Charles and David won in court. But the conflict was far from resolved, with only Bill agreeing to break bread with Charles and David in 2001, at a dinner hosted at Bill’s Palm Beach mansion.
A very public reversal for the company came in 1999, when an Amarillo court awarded the families of two teens killed in an explosion caused by a leaky Koch pipeline $296 million in damages. The two teens, Jason Stone and Danielle Smalley, both 17, were killed in 1996 when their truck ignited the fumes from the leak.
The Clinton administration, a longtime political foe of Koch Industries, went after the company on multiple occasions. The Federal Government sued Koch Industries in 1995 and 1997, claiming that pipelines owned and operated by the company were responsible for more than 300 oil spills. In those suits, it sought as much as $214 million in penalties. On Jan. 13, 2000, shortly before Clinton left office, the cases settled for $35 million in fines.
As it was leaving, however, the outgoing Clinton administration filed a potentially damaging 97-count indictment in late 2000. The indictment charged the company with covering up its discharge of illegally high levels of benzene, a carcinogen, from a refinery in Corpus Christi, Texas. In addition to penalties of more than $350 million, the indictment also included criminal charges that carried up to 35 years of prison time against four Koch Industries employees.

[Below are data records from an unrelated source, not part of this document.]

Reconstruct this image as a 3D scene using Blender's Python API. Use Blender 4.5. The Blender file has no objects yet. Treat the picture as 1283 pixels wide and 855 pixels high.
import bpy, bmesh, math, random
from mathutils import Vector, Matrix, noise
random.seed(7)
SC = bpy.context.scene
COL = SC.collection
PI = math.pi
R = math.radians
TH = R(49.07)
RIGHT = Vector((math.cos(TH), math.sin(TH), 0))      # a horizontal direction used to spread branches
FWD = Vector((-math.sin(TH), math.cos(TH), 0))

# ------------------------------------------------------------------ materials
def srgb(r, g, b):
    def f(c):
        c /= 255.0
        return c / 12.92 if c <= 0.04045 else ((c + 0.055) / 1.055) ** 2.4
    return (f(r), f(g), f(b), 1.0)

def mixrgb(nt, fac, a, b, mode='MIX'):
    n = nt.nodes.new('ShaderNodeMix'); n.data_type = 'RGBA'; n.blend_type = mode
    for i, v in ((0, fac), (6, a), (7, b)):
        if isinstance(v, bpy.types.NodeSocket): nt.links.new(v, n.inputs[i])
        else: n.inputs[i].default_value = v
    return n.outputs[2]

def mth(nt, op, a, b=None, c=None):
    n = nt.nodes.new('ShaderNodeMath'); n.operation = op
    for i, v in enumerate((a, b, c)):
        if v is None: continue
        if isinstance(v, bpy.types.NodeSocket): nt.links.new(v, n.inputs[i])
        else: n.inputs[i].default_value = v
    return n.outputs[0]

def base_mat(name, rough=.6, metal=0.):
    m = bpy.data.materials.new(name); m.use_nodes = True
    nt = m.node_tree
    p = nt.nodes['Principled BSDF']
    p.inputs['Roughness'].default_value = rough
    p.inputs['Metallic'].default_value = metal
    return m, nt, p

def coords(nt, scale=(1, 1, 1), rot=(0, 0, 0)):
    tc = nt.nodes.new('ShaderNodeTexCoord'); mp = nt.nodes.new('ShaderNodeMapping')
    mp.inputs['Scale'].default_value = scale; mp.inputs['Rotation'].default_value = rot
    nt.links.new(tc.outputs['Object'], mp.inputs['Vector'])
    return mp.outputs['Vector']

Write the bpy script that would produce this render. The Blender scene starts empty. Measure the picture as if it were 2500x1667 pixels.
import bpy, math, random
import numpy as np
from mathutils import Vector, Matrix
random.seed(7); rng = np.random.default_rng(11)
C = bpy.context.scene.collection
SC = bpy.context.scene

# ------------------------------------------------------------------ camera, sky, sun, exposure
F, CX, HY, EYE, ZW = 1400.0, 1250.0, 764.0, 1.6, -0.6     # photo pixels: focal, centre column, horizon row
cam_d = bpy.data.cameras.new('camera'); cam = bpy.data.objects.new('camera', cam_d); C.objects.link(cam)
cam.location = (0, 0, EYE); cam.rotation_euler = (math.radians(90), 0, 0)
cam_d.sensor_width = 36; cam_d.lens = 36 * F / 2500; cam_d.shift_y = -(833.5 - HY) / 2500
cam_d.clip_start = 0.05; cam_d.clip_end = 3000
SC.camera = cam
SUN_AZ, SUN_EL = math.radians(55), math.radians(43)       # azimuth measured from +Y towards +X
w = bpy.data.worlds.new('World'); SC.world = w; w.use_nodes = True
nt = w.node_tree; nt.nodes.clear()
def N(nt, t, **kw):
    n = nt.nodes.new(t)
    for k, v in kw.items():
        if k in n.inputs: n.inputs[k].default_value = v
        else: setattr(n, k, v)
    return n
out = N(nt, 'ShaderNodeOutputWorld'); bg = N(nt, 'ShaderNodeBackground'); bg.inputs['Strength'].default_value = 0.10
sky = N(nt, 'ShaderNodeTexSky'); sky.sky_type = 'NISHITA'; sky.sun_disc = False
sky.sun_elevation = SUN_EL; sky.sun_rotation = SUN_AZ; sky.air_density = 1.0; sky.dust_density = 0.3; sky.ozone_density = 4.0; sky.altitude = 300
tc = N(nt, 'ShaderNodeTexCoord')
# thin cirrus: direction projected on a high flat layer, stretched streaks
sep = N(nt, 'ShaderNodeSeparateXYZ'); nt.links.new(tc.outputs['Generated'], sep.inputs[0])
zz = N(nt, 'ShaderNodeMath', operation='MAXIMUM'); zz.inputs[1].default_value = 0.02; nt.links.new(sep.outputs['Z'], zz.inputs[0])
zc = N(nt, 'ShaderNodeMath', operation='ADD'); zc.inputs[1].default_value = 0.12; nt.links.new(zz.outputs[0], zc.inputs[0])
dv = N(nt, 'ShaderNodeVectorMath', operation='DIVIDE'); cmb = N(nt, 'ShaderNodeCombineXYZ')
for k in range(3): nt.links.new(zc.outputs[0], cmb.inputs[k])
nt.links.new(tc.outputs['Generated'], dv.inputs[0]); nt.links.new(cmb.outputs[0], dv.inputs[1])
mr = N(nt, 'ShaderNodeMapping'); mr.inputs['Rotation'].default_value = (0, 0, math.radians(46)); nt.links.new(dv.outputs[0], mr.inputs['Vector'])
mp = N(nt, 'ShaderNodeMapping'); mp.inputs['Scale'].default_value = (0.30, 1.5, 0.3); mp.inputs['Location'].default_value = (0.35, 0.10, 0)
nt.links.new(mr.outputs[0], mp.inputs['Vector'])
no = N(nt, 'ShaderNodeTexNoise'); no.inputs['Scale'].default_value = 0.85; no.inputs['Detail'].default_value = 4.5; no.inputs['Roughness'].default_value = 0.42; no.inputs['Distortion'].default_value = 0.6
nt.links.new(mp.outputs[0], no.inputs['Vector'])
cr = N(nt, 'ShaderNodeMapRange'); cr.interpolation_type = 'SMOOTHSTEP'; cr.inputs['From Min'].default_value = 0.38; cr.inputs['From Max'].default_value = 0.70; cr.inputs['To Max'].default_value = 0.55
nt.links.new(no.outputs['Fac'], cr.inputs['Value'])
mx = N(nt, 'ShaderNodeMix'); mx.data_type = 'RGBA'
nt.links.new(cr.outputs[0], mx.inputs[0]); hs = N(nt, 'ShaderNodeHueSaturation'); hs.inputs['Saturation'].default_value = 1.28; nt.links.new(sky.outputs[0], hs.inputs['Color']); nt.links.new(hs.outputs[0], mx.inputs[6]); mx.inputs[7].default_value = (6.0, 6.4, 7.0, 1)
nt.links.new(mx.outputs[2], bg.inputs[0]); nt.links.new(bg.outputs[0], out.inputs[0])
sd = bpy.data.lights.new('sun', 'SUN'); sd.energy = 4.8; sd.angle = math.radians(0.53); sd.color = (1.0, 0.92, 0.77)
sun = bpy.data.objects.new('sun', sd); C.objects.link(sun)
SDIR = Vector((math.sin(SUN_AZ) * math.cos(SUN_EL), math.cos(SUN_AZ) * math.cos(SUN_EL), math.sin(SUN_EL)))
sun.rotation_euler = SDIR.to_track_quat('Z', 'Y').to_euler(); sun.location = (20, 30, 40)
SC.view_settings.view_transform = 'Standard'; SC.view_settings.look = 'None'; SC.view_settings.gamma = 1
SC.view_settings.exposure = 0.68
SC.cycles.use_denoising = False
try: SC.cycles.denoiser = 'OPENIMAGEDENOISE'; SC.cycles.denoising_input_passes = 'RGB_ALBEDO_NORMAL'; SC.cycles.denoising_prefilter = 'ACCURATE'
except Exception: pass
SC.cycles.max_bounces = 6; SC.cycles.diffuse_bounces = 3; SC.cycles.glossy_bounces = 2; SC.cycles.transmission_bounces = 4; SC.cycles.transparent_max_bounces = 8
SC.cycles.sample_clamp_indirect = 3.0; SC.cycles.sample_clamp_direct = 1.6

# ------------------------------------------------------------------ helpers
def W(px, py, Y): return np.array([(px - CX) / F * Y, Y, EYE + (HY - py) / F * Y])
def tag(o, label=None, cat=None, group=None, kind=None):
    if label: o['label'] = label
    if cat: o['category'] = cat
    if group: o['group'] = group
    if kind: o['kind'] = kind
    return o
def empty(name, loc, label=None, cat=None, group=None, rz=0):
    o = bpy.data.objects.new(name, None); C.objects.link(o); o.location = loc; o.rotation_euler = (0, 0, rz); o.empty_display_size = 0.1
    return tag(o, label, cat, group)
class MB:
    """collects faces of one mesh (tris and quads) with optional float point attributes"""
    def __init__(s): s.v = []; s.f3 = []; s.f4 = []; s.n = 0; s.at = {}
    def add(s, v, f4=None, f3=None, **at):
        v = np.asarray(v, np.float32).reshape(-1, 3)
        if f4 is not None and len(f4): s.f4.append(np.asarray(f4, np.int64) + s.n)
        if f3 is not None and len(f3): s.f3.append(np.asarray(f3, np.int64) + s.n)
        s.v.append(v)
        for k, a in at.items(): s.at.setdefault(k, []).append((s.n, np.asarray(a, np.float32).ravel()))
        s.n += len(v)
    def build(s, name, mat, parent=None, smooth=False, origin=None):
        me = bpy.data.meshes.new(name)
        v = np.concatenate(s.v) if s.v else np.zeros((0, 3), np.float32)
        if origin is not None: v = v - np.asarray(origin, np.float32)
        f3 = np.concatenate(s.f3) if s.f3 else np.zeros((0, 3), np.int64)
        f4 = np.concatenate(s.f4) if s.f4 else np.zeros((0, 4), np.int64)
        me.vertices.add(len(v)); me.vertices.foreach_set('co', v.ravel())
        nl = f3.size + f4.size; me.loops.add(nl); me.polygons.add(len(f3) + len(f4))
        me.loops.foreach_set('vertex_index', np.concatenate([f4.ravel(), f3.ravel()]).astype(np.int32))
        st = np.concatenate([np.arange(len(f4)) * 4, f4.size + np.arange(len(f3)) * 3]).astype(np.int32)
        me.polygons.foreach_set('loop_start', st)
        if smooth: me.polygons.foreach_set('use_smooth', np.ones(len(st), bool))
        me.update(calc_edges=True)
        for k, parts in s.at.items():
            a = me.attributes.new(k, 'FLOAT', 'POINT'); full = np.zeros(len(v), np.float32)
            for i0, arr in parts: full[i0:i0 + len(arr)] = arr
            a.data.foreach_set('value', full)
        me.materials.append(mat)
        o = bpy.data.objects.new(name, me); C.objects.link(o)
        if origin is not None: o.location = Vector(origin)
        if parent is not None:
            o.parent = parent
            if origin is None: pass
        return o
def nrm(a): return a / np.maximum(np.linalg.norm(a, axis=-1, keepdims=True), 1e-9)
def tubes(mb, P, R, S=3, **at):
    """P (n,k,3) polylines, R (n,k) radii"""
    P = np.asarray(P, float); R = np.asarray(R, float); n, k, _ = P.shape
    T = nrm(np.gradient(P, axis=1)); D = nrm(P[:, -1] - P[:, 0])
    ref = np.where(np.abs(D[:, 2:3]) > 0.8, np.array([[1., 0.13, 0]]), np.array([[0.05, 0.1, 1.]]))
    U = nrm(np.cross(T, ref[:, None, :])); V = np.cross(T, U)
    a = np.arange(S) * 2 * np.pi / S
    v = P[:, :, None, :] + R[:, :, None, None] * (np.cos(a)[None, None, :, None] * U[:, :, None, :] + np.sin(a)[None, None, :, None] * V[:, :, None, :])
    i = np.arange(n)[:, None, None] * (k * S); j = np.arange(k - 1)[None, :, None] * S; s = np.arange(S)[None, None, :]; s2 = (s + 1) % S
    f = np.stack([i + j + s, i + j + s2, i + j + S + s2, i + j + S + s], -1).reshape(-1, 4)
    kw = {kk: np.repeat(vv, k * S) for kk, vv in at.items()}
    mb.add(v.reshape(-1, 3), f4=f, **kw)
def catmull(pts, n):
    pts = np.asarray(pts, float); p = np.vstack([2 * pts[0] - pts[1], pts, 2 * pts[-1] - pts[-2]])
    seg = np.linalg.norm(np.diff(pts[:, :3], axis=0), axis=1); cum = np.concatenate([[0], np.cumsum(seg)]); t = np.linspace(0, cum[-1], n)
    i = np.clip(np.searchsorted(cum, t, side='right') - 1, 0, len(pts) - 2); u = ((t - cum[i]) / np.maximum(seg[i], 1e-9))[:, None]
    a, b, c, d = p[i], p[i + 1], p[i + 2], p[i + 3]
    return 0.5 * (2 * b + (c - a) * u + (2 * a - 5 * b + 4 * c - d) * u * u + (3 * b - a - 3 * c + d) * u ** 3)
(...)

However, three months after George W. Bush took office, the Justice Department abruptly settled the case. In the settlement, the Justice Department dropped the criminal charges it had filed against Koch Industries and the four employees. In return, Koch Industries agreed to pay $20 million, and pled guilty to one count of concealment of information.
Koch Industries weathered the storm and thrived in the 2000s. Its continuous growth hit new peaks when, in 2005, it acquired Georgia Pacific for $21 billion. The Atlanta, Georgia-based company is a leader in the manufacture and distribution of paper, tissue, pulp, cardboard packaging and building products, as well as toilet and paper towel dispensers.
In 2006, Forbes named Koch Industries the largest privately held company in the world.